> **GIVEN PROBLEM**
Extract each line containing the string "scene".

+ + + + + + +

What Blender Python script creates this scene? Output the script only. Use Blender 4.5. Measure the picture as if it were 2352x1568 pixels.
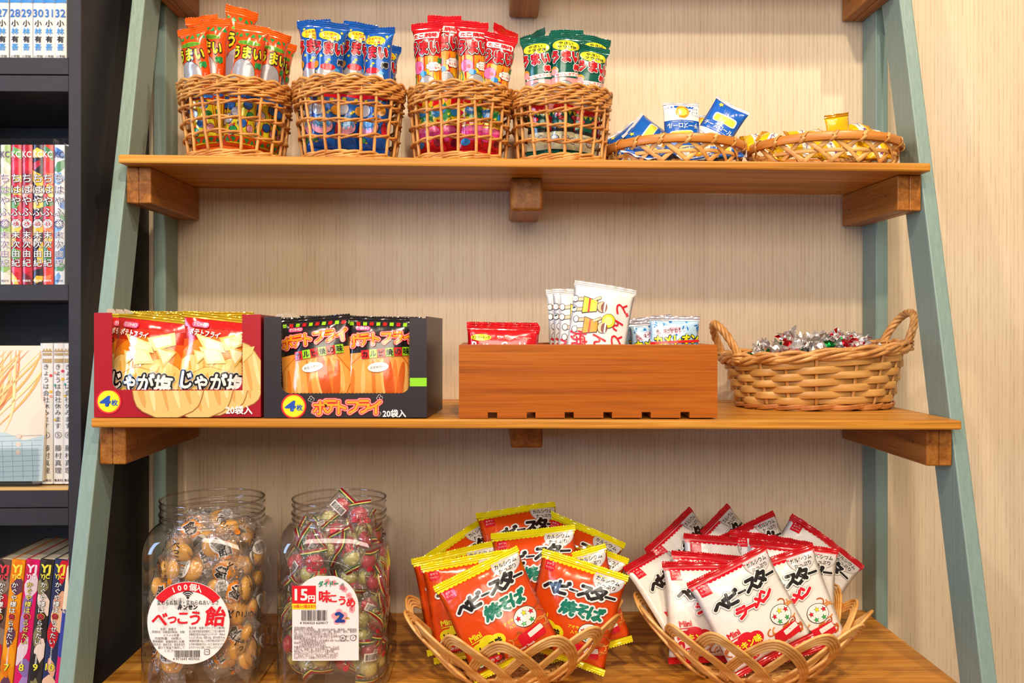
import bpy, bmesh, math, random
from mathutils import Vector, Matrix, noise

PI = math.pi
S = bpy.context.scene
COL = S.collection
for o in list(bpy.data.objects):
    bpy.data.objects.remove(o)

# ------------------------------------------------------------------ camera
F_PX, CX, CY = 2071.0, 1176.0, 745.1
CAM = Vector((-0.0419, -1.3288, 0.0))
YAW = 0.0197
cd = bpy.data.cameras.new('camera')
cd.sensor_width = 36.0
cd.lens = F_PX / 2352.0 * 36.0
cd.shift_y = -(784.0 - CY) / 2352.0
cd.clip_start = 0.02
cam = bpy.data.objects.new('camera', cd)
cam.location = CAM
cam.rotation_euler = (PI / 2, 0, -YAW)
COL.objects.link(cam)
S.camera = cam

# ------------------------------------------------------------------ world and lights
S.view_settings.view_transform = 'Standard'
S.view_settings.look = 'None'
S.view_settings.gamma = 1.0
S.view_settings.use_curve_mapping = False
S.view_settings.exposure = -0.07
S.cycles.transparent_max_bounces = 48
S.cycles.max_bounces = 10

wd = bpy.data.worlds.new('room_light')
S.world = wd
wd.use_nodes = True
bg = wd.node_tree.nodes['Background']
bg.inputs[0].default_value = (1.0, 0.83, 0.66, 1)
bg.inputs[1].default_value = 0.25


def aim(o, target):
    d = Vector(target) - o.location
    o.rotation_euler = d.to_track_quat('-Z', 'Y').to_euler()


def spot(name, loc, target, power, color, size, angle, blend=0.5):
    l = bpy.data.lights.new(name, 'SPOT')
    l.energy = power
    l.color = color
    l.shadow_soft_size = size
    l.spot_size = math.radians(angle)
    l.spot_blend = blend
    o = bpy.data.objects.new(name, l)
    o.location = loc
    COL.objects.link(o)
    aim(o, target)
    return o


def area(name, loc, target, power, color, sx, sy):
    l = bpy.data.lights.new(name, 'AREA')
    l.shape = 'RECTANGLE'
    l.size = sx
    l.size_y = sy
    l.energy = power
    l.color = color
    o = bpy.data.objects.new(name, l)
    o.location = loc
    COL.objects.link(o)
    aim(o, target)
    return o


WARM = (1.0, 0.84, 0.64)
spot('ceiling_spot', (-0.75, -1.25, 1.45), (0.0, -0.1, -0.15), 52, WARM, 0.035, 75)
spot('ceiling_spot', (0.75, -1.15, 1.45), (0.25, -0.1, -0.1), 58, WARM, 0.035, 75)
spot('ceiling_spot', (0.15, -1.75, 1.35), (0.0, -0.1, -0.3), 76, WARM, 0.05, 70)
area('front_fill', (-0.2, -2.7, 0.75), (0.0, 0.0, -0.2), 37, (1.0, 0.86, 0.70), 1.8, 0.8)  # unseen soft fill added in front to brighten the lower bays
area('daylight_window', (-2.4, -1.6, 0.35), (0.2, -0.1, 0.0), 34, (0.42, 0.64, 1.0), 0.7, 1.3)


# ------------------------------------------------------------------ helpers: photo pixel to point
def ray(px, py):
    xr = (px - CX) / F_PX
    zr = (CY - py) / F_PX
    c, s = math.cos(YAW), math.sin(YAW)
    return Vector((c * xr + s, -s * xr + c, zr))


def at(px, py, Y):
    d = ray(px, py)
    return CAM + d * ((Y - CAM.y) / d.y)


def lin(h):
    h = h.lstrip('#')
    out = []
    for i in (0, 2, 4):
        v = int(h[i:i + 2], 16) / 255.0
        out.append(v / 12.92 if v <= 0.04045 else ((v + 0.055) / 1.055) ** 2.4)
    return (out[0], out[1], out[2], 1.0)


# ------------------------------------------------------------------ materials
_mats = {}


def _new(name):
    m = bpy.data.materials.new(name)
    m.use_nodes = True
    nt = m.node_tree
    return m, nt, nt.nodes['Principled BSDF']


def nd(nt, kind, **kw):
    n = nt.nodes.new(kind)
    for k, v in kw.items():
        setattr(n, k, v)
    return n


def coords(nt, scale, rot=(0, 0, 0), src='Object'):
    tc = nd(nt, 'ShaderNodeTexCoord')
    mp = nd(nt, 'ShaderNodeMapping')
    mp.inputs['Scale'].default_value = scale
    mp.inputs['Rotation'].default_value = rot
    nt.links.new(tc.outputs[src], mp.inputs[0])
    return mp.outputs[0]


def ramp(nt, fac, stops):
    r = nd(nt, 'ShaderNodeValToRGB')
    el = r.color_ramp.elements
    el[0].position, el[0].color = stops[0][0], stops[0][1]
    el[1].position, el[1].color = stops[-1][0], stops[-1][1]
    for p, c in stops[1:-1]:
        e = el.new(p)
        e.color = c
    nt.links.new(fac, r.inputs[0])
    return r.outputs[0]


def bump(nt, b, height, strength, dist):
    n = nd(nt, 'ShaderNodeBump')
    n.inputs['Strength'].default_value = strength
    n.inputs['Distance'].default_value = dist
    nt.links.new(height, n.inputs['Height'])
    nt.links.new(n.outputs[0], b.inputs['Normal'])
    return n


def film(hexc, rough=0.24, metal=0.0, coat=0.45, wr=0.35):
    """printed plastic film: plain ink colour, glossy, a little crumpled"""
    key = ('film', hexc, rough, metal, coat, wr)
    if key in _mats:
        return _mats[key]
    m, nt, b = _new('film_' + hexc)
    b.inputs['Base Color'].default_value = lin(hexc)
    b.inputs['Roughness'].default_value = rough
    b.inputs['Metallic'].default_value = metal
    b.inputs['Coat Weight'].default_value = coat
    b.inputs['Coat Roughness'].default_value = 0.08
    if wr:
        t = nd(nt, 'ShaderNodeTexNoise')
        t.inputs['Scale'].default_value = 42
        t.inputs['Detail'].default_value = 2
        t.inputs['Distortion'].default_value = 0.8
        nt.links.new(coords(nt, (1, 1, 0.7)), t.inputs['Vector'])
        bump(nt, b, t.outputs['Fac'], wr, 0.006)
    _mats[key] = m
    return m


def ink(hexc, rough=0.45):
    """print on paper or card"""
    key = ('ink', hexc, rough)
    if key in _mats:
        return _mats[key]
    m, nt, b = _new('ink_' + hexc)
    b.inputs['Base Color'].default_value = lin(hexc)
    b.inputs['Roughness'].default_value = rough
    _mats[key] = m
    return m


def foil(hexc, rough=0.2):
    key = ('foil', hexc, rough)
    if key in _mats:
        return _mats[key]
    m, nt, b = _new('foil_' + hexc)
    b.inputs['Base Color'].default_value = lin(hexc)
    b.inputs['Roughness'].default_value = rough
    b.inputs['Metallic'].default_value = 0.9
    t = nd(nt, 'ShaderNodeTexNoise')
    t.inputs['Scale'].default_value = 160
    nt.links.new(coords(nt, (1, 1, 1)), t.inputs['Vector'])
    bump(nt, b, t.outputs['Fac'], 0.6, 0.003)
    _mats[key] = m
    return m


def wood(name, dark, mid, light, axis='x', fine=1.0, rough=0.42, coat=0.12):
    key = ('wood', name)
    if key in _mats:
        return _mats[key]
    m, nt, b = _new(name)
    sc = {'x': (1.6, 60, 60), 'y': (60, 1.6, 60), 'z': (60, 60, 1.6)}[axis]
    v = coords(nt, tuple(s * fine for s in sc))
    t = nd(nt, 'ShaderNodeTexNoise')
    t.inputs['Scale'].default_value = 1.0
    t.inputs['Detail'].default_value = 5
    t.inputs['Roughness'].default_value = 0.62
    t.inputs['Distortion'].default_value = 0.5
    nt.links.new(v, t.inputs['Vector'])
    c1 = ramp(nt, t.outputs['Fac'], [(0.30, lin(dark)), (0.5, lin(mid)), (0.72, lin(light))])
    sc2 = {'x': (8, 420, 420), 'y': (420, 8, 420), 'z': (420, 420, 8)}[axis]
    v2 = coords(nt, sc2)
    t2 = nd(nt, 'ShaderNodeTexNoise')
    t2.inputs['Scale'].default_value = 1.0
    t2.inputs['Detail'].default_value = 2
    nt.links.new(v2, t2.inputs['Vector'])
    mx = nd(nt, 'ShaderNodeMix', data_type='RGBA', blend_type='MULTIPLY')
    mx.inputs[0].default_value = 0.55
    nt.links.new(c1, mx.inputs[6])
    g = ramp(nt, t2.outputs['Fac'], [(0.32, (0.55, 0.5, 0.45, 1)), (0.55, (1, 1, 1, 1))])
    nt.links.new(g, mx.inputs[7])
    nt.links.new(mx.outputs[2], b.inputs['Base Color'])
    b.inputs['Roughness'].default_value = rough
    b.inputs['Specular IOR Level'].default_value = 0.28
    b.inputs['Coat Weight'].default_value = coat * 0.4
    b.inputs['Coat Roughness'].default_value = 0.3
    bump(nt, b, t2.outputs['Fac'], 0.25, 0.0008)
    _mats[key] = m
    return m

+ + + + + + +

> **TASK RESULT**
What Blender Python script creates this scene? Output the script only. Use Blender 4.5. Measure the picture as if it were 2352x1568 pixels.
S = bpy.context.scene